Keys’ admission of self-doubt recognises in the same breath that it is not necessarily a bad thing, either. As psychology columnist Oliver Burkeman writes in the Guardian: “The solution to imposter syndrome is to see that you are one.
“Humanity is divided into two,” he says. “On the one hand, those who are improvising their way through life, patching solutions together and putting out fires as they go, but deluding themselves otherwise; and on the other, those doing exactly the same, except that they know it. It’s infinitely better to be the latter.”
Elsewhere, Keys is using her voice to call for change in an age of continued racial injustice.

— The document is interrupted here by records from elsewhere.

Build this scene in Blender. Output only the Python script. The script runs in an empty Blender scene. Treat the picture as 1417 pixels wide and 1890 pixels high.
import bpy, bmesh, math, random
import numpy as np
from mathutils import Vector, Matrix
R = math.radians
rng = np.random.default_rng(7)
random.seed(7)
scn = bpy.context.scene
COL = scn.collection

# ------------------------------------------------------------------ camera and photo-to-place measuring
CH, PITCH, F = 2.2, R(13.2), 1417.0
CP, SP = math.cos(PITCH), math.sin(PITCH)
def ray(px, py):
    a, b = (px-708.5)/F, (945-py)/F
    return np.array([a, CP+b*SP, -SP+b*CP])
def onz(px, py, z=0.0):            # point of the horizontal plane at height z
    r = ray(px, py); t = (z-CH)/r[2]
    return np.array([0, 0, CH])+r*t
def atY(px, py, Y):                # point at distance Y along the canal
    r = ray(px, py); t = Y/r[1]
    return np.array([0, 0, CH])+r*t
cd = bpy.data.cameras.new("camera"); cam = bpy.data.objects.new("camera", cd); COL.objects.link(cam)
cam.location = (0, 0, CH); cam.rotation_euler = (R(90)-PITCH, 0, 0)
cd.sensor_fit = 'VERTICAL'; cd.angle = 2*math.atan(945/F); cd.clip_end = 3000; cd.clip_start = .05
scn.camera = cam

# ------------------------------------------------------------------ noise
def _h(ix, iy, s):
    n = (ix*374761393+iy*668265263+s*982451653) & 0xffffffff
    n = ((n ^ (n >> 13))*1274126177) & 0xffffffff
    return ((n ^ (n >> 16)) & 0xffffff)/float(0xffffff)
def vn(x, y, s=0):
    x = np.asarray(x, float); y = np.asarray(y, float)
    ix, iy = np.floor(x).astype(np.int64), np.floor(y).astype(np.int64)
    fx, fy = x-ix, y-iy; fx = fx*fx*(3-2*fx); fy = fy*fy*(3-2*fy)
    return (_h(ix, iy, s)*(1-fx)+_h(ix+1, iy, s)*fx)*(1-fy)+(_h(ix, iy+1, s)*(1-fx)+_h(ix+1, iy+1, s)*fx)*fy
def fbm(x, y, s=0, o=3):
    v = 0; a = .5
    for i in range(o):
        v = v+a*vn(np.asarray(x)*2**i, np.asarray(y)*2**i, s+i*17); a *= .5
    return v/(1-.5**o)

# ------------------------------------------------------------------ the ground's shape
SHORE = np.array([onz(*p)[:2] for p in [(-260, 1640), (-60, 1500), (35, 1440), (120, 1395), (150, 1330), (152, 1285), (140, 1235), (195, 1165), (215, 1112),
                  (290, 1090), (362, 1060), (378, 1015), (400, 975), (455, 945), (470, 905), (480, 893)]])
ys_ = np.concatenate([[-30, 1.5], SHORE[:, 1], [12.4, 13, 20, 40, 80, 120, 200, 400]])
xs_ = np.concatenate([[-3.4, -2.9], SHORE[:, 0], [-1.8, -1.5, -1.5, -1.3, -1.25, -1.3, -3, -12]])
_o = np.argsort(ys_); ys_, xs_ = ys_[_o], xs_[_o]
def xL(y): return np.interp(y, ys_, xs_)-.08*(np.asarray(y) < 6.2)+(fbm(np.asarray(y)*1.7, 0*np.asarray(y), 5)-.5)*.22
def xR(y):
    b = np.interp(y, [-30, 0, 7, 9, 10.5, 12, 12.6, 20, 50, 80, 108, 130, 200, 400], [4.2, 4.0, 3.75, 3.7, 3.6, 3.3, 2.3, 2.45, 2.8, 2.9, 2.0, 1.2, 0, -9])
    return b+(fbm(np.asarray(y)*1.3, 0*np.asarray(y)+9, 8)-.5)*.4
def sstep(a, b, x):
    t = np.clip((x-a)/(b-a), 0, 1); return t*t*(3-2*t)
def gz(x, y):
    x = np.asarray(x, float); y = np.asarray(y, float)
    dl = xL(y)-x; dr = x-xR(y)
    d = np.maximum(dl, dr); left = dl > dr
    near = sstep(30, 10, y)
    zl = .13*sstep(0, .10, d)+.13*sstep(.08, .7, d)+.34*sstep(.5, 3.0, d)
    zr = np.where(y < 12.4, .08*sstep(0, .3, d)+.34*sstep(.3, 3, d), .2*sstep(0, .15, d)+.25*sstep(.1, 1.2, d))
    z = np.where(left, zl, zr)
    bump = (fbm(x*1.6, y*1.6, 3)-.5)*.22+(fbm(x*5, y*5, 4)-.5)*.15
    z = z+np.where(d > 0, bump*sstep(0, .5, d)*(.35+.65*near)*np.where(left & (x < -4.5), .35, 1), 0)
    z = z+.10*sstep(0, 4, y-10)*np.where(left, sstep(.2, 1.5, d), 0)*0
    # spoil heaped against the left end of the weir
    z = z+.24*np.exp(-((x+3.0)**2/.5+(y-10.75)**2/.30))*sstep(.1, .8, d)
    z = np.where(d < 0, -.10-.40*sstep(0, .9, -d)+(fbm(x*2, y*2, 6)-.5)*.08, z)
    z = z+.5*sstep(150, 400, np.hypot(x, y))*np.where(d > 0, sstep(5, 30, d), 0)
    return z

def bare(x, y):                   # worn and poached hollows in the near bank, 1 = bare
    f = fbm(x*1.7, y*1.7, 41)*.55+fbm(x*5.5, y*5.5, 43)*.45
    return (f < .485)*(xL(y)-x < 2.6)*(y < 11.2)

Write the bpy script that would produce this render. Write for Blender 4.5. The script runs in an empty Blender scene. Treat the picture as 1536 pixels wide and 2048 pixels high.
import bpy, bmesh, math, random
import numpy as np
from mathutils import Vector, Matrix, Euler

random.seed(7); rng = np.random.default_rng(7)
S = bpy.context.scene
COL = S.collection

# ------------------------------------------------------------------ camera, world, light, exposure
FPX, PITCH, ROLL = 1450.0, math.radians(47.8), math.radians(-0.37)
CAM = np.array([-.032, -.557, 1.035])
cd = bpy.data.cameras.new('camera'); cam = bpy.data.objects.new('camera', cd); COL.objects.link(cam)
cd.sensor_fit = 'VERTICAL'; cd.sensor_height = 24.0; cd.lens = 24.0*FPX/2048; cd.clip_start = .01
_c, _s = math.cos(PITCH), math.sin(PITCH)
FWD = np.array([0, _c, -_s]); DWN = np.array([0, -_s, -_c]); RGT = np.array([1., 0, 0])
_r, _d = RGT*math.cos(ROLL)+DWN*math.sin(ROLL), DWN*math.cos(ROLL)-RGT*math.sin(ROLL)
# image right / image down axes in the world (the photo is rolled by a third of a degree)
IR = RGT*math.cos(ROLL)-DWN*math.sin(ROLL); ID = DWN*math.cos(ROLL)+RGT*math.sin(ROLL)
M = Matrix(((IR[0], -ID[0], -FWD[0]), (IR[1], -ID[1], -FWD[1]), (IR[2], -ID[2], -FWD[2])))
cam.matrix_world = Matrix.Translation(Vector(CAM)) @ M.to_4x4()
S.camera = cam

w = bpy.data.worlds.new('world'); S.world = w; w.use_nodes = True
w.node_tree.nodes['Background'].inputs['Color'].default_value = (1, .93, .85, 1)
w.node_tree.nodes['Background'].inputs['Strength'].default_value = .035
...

Her new single Perfect Way To Die, taken from her seventh album Alicia, was penned before the emergence of Black Lives Matter this year, but nevertheless strikes a powerful chord with the movement.
It tells the story of a mother whose child was murdered, referencing the deaths of Michael Brown, a Black teenager who was shot dead by police in Missouri in 2014, and Sandra Bland, an African American woman who died in police custody following a traffic stop in Texas in 2015.
The song is undeniably moving and exposes the dark realities of being Black in America.
“I always knew it would be relevant, unfortunately, the blatant disrespect of Black lives,” Keys says in her autobiography. “So in a sad way I did actually know that whenever [the song] came out, it would be right on time.
“I didn’t know that I would feel so moved to bring it out during this time, as this whole planet is recognising this tremendous injustice, no matter where we’re from.”